Toda vez que era preciso engomar os hábitos de freiras e padres, a clara era separada da gema do ovo para dar vigor às roupas eclesiásticas. Esse mesmo processo era usado na produção de hóstias: a clara era ingrediente essencial, enquanto sobrava a gema. Para decantar os pequenos corpos sólidos que ficavam no fundo da garrafa do vinho, antigamente também se usava o ingrediente. Com uma demanda tão grande pela clara, o que era feito com a gema que restava em excesso?Entre os séculos 16 e 19, as freiras enclausuradas dos conventos de Portugal começaram a usar a gema que seria descartada para criar receitas. No início, tudo o que era inventado era bastante espontâneo, até porque as receitas dependiam dos ingredientes disponíveis. Como sobrava muita gema e Portugal recebia açúcar em boa quantidade da colônia brasileira, a tendência foi criar pratos doces. Quem já não ouviu falar do pastel de belém, da barriga de freira ou da orelha de abade? "Não é por acaso que muitos doces portugueses estão relacionados à fé católica", afirma o pesquisador Fabiano Dalla Bona, autor do livro Céu na Boca , que trata do assunto, e professor de língua e literatura italiana da Universidade Federal do Rio de Janeiro.

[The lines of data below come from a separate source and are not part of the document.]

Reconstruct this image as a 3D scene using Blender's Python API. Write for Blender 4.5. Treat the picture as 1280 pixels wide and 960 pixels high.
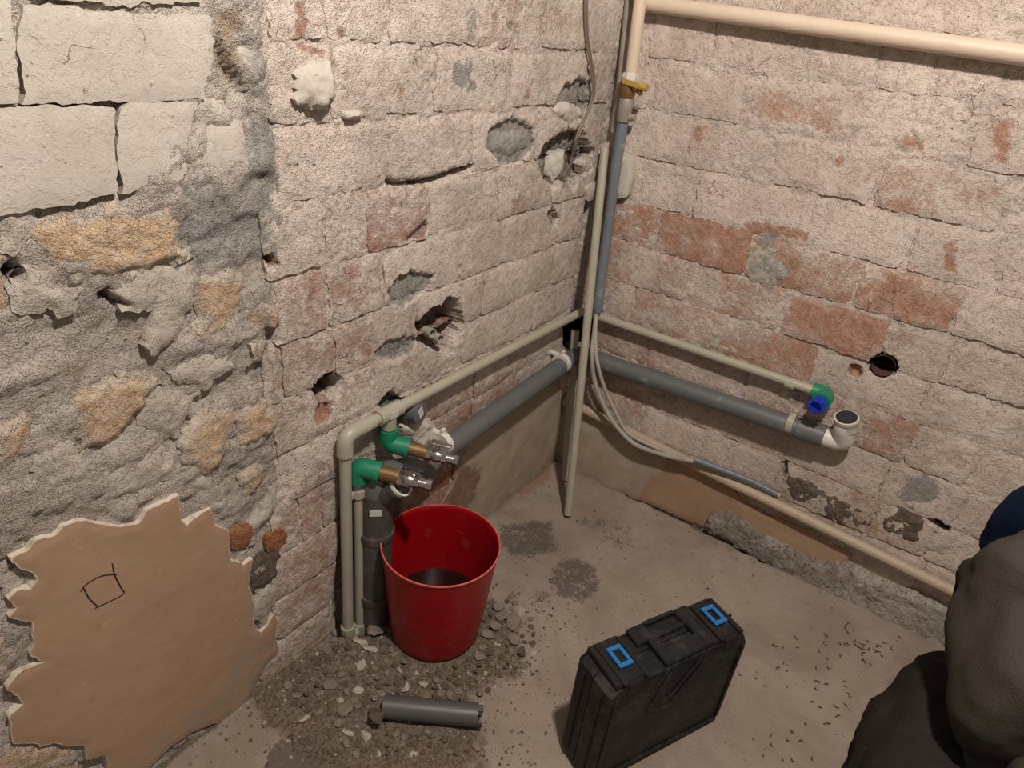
import bpy, math, random
import numpy as np
from mathutils import Vector, Matrix
from mathutils.geometry import delaunay_2d_cdt
random.seed(7); RNG = np.random.RandomState(7)
for o in list(bpy.data.objects): bpy.data.objects.remove(o)
SC = bpy.context.scene
COL = SC.collection
# ------------------------------------------------------------------ camera
FPX = 841.07
YAW, PITCH, ROLL = [math.radians(a) for a in (32.3125, -28.8132, 6.7081)]
CAM = np.array([0.58235461, -1.13809307, 0.86559693]) * 1.5
FW = np.array([math.cos(PITCH)*math.sin(-YAW), math.cos(PITCH)*math.cos(YAW), math.sin(PITCH)])
_r = np.array([math.cos(YAW), math.sin(YAW), 0.0]); _u = np.cross(_r, FW)
RT = _r*math.cos(ROLL) + _u*math.sin(ROLL); UP = -_r*math.sin(ROLL) + _u*math.cos(ROLL)
cd = bpy.data.cameras.new('camera'); cam = bpy.data.objects.new('camera', cd); COL.objects.link(cam)
m = Matrix.Identity(4)
for i in range(3):
    m[i][0] = RT[i]; m[i][1] = UP[i]; m[i][2] = -FW[i]; m[i][3] = CAM[i]
cam.matrix_world = m
cd.sensor_width = 36; cd.lens = FPX/1280*36; cd.clip_start = 0.02
SC.camera = cam
# ------------------------------------------------------------------ light
SC.view_settings.view_transform = 'Standard'; SC.view_settings.look = 'None'
SC.view_settings.gamma = 1; SC.view_settings.exposure = 0.0; SC.view_settings.use_curve_mapping = False
w = bpy.data.worlds.new('world'); SC.world = w; w.use_nodes = True
w.node_tree.nodes['Background'].inputs[0].default_value = (1.0, 0.89, 0.80, 1)
w.node_tree.nodes['Background'].inputs[1].default_value = 0.22
ld = bpy.data.lights.new('ceiling_bulb', 'POINT'); lo = bpy.data.objects.new('ceiling_bulb', ld); COL.objects.link(lo)
lo.location = (0.95, -1.25, 2.2); ld.energy = 128; ld.shadow_soft_size = 0.05; ld.color = (1.0, 0.92, 0.845)

# ------------------------------------------------------------------ helpers
def ray(q): return FW*FPX + RT*(q[0]-640) - UP*(q[1]-480)
def pix(q, ax, val):                      # world point seen at q on the plane axis=val
    d = ray(q); return CAM + d*((val-CAM[ax])/d[ax])
def PL(q, off=0.0): return pix(q, 0, off)
def PR(q, off=0.0): return pix(q, 1, -off)
def PF(q, z=0.0): return pix(q, 2, z)
def at(q, dist):
    d = ray(q); return CAM + d/np.linalg.norm(d)*dist
def proj(X):
    d = np.asarray(X)-CAM; z = d@FW
    return np.stack([640+FPX*(d@RT)/z, 480-FPX*(d@UP)/z], -1)
def uvL(q): p = PL(q); return (p[1], p[2])
def uvR(q): p = PR(q); return (p[0], p[2])
def uvF(q): p = PF(q); return (p[0], p[1])
UV = {'L': uvL, 'R': uvR, 'F': uvF}

def hsh(ix, iy, s):
    n = (ix.astype(np.int64)*374761393 + iy.astype(np.int64)*668265263 + s*1442695041) & 0xffffffff
    n = ((n ^ (n >> 13))*1274126177) & 0xffffffff
    return ((n ^ (n >> 16)) & 0xffff)/65535.0
def vn(u, v, s=0):
    iu = np.floor(u); iv = np.floor(v); fu = u-iu; fv = v-iv
    fu = fu*fu*(3-2*fu); fv = fv*fv*(3-2*fv)
    a = hsh(iu, iv, s); b = hsh(iu+1, iv, s); c = hsh(iu, iv+1, s); d = hsh(iu+1, iv+1, s)
    return (a*(1-fu)+b*fu)*(1-fv) + (c*(1-fu)+d*fu)*fv
def fbm(u, v, s=0, o=4):
    u = np.asarray(u, float); v = np.asarray(v, float); t = 0; a = .5; n = 0
    for k in range(o):
        t = t + a*vn(u*2**k+17.3*k, v*2**k-9.1*k, s+k); n += a; a *= .55
    return t/n
def sst(a, b, x):
    t = np.clip((x-a)/(b-a), 0, 1); return t*t*(3-2*t)
def sdist(U, V, poly):                    # signed distance to polygon, negative inside
    U = np.asarray(U, float); V = np.asarray(V, float)
    P = np.array(poly); n = len(P); best = np.full(U.shape, 1e9); ins = np.zeros(U.shape, bool)
    for i in range(n):
        a = P[i]; b = P[(i+1) % n]; e = b-a
        t = np.clip(((U-a[0])*e[0]+(V-a[1])*e[1])/(e@e+1e-12), 0, 1)
        d = (U-a[0]-t*e[0])**2+(V-a[1]-t*e[1])**2; best = np.minimum(best, d)
        c = ((a[1] > V) != (b[1] > V)); 
        with np.errstate(all='ignore'):
            x = (b[0]-a[0])*(V-a[1])/(b[1]-a[1]+1e-15)+a[0]
        ins ^= c & (U < x)
    return np.where(ins, -1, 1)*np.sqrt(best)

WLOC = {}
def link(o, parent, loc):
    COL.objects.link(o)
    loc = np.asarray(loc, float); WLOC[o.name] = loc
    if parent is not None:
        o.parent = parent; o.location = loc-WLOC[parent.name]
    else: o.location = loc
def tag(o, label=None, cat=None, group=None, kind=None):
    if label: o['label'] = label
    if cat: o['category'] = cat
    if group: o['group'] = group
    if kind: o['kind'] = kind
    return o
def empty(name, loc, label, cat, group=None):
    o = bpy.data.objects.new(name, None); o.empty_display_size = .05
    link(o, None, loc); return tag(o, label, cat, group)
def obj(name, V, F, mat, parent=None, origin=None, smooth=False, attr=None, mats=None):
    V = np.asarray(V, float)
    if origin is None: origin = V.mean(0) if len(V) else np.zeros(3)
    me = bpy.data.meshes.new(name)
    me.from_pydata((V-origin).tolist(), [], [tuple(int(i) for i in f) for f in F])
    me.materials.append(mat)
    if mats:
        for x in mats: me.materials.append(x)
    if smooth: me.polygons.foreach_set('use_smooth', [True]*len(me.polygons))
    if attr is not None:
        ca = me.color_attributes.new('mk', 'FLOAT_COLOR', 'POINT')
        A = np.ones((len(V), 4)); A[:, :3] = attr
        ca.data.foreach_set('color', A.ravel())
    me.update()
    o = bpy.data.objects.new(name, me); link(o, parent, origin); return o

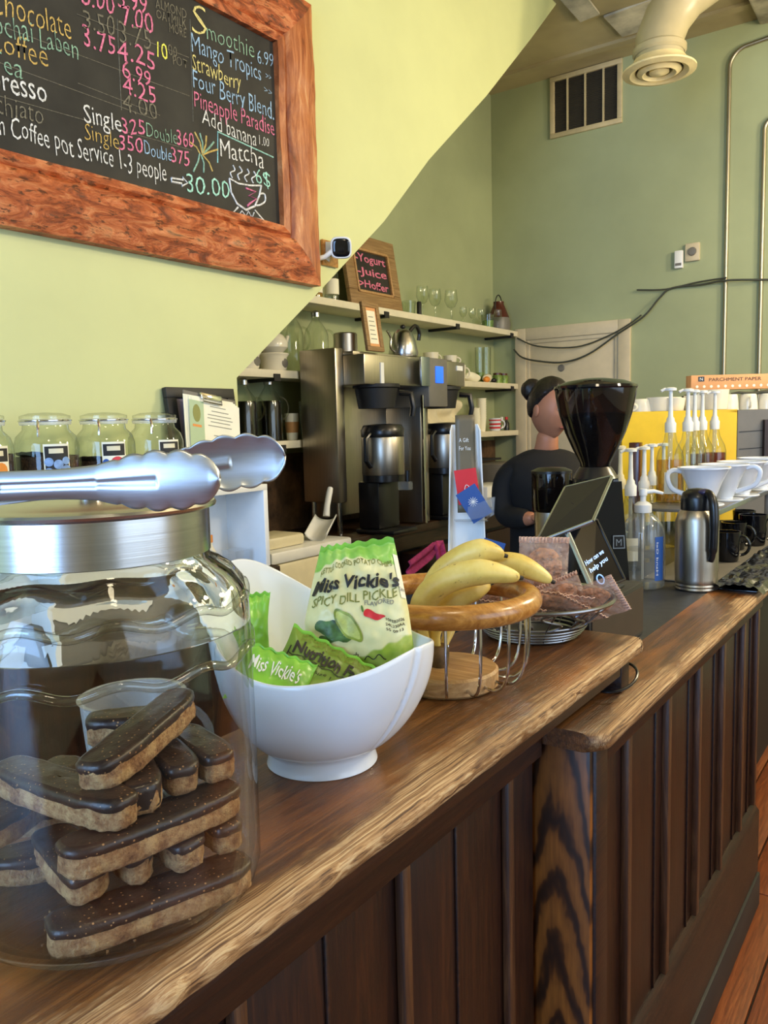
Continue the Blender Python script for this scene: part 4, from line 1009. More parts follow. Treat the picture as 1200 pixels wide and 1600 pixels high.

Portugal foi o maior produtor de ovos da Europa nos séculos 18 e 19 e isso ajudou a impulsionar a produção de doces nos conventos. É até estranho pensar que freiras que deveriam fazer penitência e não se voltar a um dos sete pecados, a gula, se amontoavam na cozinha para produzir doces. Não tardou, para a alegria dos portugueses, que os doces feitos com receitas guardadas a sete chaves nos conventos das enclausuradas fossem às ruas. "A produção começou a ganhar vulto e as freiras decidiram vender parte dela para arrecadar", lembra Bona. Como elas não podiam ter contato com o público, os clientes tocavam a campainha do convento e colocavam o dinheiro em uma pequena porta de ferro que girava. As freiras pegavam o valor do outro lado da porta e no lugar do dinheiro punham os doces.
A produção doceira, como define Bona, foi uma maneira de apaziguar a clausura dessas mulheres. "É preciso lembrar que nem todas as freiras estavam no convento por vocação. Se uma família tinha muitas filhas mulheres, por exemplo, casava-se a mais bonita e as outras eram obrigadas a ir para o convento porque os pais não conseguiam arranjar dote [dinheiro] para todas", diz o professor. "O ingresso à vida monástica era incentivado ainda pela viuvez ou problemas na vida em sociedade, sobretudo pelo fim de algum romance escandaloso e problemático para as famílias."
Como nem todas as freiras estavam no convento por causa da fé cristã, algumas começaram a ter casos amorosos. Um dos mais famosos é o da Madre Paula (Paula Teresa da Silva), que viveu em Odivelas de 1704 a 1768 e foi sepultada no mosteiro. "Ela foi amante do rei dom João V, a quem deu um filho, José. Ficou conhecida como trigueirinha [mulher fácil]. Freiras como a Madre Paula conseguiam se encontrar com amantes porque tinham quartos isolados e especiais nos conventos."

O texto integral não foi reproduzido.